• [3D scene scripts]:
•••••
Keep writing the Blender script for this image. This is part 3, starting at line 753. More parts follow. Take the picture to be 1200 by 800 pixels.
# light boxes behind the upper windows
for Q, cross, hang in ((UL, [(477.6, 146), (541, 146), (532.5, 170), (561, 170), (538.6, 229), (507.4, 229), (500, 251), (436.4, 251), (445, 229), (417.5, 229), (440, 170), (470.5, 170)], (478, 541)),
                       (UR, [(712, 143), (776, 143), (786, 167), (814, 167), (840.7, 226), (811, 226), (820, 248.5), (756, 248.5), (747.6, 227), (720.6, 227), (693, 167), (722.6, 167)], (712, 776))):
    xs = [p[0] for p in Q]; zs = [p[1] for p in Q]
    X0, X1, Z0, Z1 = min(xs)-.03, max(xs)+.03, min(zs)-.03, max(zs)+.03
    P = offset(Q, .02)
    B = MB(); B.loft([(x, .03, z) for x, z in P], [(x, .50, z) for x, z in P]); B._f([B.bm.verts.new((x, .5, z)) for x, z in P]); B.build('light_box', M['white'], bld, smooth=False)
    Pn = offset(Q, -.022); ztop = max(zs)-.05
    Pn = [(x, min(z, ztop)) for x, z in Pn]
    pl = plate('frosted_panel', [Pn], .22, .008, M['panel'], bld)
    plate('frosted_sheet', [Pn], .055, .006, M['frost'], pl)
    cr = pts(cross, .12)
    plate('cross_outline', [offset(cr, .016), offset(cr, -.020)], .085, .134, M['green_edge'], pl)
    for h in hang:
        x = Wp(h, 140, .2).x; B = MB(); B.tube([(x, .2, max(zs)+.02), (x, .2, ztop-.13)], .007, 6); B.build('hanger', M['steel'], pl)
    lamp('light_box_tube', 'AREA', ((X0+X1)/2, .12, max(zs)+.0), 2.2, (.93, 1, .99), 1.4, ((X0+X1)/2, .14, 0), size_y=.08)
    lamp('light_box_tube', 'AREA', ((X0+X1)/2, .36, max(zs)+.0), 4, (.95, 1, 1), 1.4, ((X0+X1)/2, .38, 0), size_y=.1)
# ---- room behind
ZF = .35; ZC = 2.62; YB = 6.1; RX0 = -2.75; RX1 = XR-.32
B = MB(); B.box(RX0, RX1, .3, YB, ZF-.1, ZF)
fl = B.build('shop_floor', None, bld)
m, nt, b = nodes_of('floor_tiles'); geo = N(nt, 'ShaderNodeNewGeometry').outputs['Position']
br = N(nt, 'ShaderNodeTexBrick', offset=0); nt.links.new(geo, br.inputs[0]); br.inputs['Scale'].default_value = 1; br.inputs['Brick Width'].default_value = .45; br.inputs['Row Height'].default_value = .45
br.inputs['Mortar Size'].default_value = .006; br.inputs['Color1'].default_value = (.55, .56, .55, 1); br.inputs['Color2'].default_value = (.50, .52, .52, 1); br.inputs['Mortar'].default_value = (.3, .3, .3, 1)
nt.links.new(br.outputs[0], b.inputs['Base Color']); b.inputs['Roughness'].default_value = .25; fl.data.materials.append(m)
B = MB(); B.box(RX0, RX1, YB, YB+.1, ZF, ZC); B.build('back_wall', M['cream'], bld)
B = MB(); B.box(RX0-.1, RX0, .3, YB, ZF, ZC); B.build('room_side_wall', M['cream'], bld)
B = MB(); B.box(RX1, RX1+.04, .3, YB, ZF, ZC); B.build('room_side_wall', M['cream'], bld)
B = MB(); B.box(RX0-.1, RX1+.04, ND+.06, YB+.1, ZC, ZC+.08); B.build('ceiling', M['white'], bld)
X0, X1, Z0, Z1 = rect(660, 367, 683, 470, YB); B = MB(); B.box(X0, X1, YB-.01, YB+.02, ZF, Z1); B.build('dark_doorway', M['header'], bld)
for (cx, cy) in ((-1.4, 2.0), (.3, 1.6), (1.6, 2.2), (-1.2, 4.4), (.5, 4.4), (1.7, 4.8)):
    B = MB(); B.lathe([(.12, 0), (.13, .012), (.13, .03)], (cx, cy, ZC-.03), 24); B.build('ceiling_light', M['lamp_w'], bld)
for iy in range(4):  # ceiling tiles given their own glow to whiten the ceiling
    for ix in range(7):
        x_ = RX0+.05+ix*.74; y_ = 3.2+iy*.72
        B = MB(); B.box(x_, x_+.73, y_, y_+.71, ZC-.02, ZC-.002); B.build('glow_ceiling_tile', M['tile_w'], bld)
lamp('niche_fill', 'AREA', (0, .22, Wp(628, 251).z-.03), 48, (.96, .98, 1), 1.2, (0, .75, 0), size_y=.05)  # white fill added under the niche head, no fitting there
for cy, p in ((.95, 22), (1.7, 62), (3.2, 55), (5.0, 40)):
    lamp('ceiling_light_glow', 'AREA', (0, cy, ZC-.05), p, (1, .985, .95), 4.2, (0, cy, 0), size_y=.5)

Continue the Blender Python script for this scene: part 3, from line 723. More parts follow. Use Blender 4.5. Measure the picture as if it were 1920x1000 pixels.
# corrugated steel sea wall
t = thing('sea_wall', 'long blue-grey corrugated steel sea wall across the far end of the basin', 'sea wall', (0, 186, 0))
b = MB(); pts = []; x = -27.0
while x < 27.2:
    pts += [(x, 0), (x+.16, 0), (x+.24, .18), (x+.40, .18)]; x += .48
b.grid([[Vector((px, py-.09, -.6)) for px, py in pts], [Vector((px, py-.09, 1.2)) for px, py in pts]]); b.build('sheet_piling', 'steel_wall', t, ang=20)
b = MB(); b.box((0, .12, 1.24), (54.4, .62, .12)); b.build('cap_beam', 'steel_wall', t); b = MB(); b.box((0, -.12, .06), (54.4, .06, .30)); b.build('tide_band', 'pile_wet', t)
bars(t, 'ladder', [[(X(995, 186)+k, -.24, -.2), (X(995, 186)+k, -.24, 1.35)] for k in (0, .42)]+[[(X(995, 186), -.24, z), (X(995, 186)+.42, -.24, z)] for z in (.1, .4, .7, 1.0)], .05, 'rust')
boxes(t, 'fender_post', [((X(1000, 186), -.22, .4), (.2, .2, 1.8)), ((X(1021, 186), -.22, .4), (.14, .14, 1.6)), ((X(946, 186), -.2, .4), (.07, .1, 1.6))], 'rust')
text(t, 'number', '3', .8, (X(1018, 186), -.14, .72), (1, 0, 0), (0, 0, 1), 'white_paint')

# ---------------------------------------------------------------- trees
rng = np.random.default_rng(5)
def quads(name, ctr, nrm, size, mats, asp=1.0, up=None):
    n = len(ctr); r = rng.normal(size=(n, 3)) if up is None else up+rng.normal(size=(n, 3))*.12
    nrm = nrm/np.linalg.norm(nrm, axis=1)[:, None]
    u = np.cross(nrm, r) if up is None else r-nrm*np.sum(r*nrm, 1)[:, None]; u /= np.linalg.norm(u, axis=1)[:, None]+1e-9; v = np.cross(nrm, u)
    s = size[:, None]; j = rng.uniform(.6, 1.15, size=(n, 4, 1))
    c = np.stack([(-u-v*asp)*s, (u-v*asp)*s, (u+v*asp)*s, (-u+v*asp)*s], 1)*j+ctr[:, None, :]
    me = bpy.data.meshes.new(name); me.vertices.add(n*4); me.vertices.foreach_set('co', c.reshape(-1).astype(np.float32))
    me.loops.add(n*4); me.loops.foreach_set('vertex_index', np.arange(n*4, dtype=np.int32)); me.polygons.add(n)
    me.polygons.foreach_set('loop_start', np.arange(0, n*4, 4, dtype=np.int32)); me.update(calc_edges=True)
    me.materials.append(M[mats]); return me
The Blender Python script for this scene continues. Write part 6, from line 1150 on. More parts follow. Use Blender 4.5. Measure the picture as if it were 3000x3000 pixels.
•••••
• [DIRECTION]: Your task is to quote exactly the lines beginning with the one that contains "Continue the Blender" and ending with the one that contains "0, 1), 'white_paint')", with nothing left out or added.

• [SOLVED PROBLEM]:
Continue the Blender Python script for this scene: part 3, from line 723. More parts follow. Use Blender 4.5. Measure the picture as if it were 1920x1000 pixels.
# corrugated steel sea wall
t = thing('sea_wall', 'long blue-grey corrugated steel sea wall across the far end of the basin', 'sea wall', (0, 186, 0))
b = MB(); pts = []; x = -27.0
while x < 27.2:
    pts += [(x, 0), (x+.16, 0), (x+.24, .18), (x+.40, .18)]; x += .48
b.grid([[Vector((px, py-.09, -.6)) for px, py in pts], [Vector((px, py-.09, 1.2)) for px, py in pts]]); b.build('sheet_piling', 'steel_wall', t, ang=20)
b = MB(); b.box((0, .12, 1.24), (54.4, .62, .12)); b.build('cap_beam', 'steel_wall', t); b = MB(); b.box((0, -.12, .06), (54.4, .06, .30)); b.build('tide_band', 'pile_wet', t)
bars(t, 'ladder', [[(X(995, 186)+k, -.24, -.2), (X(995, 186)+k, -.24, 1.35)] for k in (0, .42)]+[[(X(995, 186), -.24, z), (X(995, 186)+.42, -.24, z)] for z in (.1, .4, .7, 1.0)], .05, 'rust')
boxes(t, 'fender_post', [((X(1000, 186), -.22, .4), (.2, .2, 1.8)), ((X(1021, 186), -.22, .4), (.14, .14, 1.6)), ((X(946, 186), -.2, .4), (.07, .1, 1.6))], 'rust')
text(t, 'number', '3', .8, (X(1018, 186), -.14, .72), (1, 0, 0), (0, 0, 1), 'white_paint')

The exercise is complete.